There is no future for us on Earth. If we survive as a human species, it’s inevitable – we are going to have to leave the planet. Now that’s an awful long time away, we hope, but at some point we have to make the leap, and we have to find other resources in the universe – and that starts now. To me it’s an insurance policy. It’s also all about exploration – it’s in our natural psyche to want to explore, to push the boundaries and take the next steps.

Tim Peake is set to fly on a mission to the International Space Station in November next year.

JAMES VAN ALLEN

US space scientist

Only a tiny number of Earth’s six billion inhabitants are direct participants in human spaceflight. For the rest of us, the adventure is vicarious. At the end of the day, I ask myself whether the huge national commitment of technical talent to human spaceflight and the ever-present potential for the loss of precious human life are justifiable.
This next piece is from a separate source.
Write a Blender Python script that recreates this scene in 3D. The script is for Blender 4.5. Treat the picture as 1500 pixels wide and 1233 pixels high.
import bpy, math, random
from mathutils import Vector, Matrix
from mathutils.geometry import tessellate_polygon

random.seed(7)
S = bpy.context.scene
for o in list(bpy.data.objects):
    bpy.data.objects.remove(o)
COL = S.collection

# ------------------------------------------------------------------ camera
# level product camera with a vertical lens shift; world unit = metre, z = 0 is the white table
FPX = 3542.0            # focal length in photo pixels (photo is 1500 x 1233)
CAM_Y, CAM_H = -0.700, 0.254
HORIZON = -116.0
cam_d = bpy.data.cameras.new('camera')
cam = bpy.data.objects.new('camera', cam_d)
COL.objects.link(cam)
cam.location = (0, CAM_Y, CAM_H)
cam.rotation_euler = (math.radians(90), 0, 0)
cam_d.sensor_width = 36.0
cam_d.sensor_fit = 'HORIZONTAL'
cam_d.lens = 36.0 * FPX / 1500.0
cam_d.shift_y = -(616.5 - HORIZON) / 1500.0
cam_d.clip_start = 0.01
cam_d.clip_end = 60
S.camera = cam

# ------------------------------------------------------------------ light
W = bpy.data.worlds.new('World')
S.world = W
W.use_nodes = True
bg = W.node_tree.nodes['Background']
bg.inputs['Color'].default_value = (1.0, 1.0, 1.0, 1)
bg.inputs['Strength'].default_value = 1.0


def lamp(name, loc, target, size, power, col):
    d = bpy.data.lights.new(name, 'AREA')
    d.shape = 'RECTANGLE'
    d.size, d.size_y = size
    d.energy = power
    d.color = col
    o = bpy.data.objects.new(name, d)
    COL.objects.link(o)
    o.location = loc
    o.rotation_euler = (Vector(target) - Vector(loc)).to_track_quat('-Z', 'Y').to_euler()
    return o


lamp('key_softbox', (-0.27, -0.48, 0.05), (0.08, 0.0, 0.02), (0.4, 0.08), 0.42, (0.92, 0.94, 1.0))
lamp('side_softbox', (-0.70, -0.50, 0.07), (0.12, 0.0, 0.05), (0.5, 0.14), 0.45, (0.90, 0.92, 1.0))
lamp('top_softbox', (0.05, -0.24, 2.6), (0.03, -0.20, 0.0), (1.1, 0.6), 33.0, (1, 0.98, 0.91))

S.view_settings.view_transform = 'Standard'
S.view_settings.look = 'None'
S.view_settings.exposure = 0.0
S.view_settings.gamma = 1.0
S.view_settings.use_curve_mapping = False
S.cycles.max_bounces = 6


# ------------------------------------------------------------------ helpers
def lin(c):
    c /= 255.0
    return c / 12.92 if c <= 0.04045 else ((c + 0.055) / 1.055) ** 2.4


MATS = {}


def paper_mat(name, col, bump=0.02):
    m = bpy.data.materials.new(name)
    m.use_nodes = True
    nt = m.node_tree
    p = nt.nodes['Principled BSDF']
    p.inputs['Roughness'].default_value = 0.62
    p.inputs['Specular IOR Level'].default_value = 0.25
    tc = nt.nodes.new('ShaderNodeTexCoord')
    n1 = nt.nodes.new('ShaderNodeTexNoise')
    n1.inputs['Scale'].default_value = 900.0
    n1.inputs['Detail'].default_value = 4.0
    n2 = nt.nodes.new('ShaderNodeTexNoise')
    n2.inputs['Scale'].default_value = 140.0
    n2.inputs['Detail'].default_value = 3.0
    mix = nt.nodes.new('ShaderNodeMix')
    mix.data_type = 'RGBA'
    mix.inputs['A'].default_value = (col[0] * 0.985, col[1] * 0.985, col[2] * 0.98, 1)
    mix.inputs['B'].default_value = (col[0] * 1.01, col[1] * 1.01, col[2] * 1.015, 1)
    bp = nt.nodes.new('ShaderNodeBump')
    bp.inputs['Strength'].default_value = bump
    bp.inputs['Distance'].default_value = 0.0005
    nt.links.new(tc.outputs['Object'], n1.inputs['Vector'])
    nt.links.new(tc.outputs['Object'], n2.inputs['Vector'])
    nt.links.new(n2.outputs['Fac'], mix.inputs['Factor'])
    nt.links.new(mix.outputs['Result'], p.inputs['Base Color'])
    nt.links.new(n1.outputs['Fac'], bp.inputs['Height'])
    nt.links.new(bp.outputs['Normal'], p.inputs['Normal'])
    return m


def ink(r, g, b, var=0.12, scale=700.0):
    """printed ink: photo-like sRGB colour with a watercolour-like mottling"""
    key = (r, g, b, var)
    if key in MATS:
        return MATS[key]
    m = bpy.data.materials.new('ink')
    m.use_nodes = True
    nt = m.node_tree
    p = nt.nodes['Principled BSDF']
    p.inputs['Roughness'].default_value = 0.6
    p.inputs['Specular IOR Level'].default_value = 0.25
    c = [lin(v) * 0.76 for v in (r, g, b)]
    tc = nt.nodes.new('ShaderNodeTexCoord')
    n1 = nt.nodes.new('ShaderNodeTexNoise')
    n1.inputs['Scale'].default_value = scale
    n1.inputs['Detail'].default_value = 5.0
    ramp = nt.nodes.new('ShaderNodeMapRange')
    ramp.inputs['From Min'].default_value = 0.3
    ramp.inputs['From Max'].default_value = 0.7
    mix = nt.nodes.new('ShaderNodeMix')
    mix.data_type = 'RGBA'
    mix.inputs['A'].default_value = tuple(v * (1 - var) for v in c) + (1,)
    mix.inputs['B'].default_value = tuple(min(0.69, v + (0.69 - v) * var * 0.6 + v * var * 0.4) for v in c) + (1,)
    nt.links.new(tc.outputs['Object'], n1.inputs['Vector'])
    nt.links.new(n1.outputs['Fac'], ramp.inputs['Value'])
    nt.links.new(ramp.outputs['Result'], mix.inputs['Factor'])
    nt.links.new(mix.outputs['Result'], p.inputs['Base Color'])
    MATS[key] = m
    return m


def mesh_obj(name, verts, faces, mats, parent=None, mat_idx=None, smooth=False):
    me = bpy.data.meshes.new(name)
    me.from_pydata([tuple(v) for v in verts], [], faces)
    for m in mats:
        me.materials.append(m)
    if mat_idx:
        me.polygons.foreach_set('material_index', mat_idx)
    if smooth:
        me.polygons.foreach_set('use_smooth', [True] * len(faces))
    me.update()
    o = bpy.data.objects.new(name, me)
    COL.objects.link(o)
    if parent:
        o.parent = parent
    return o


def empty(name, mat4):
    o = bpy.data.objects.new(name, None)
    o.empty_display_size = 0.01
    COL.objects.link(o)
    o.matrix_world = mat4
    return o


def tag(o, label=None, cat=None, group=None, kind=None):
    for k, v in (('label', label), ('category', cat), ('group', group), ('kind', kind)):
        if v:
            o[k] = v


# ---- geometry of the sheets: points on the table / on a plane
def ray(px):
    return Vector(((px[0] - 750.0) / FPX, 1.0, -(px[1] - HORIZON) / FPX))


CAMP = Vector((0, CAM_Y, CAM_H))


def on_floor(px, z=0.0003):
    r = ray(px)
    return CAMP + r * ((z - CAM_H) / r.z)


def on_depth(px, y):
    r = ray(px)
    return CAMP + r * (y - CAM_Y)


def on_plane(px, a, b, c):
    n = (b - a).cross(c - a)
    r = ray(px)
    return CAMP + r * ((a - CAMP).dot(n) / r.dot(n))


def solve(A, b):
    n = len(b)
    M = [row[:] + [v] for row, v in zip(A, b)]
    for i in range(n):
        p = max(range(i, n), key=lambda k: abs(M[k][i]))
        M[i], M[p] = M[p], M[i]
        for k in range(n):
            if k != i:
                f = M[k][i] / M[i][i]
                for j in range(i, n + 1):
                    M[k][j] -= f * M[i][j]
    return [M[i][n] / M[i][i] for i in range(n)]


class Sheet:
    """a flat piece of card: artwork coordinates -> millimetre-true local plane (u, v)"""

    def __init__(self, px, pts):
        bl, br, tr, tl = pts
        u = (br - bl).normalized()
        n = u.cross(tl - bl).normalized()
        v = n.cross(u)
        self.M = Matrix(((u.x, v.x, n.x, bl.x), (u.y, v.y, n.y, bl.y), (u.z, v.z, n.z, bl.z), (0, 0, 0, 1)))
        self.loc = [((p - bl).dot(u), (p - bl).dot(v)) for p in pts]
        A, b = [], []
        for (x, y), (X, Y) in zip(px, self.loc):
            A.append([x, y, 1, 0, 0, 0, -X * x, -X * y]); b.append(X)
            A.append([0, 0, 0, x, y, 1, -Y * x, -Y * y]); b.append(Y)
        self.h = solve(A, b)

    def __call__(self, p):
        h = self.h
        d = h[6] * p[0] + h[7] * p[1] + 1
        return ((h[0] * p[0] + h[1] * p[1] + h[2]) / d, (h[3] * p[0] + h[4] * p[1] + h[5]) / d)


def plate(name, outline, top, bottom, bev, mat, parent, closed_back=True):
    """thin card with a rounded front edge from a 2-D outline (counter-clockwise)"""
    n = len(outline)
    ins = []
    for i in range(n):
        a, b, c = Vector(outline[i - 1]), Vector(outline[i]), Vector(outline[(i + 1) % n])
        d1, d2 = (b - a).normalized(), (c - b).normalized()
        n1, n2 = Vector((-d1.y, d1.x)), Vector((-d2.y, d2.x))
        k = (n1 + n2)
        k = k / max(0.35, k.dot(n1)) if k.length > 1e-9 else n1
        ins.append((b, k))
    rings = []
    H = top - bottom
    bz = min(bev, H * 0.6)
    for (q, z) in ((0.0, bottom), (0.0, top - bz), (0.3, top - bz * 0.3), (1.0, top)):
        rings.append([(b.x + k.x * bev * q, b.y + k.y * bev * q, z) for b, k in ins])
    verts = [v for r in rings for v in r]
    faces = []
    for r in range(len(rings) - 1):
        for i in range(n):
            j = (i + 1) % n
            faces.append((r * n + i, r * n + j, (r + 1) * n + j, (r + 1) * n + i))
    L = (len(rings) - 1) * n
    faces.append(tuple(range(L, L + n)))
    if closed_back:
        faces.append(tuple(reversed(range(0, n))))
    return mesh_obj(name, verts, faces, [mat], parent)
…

His work on the first US satellites revealed the existence of powerful radiation belts round the Earth, now known as the Van Allen radiation belts.

GERARD DEGROOT

Historian

Obscenely expensive manned missions mean that practical, Earth-based science suffers, as does the genuinely valuable satellite research so essential to the way we live today. It is no wonder that the most articulate opposition to the Apollo missions came from Nobel scientists who objected to the way their budgets were bled in order to fund an ego trip to the Moon.

Gerard DeGroot, professor of modern history at St Andrews University, is author of Dark Side of the Moon: The Magnificent Madness of the American Lunar Quest.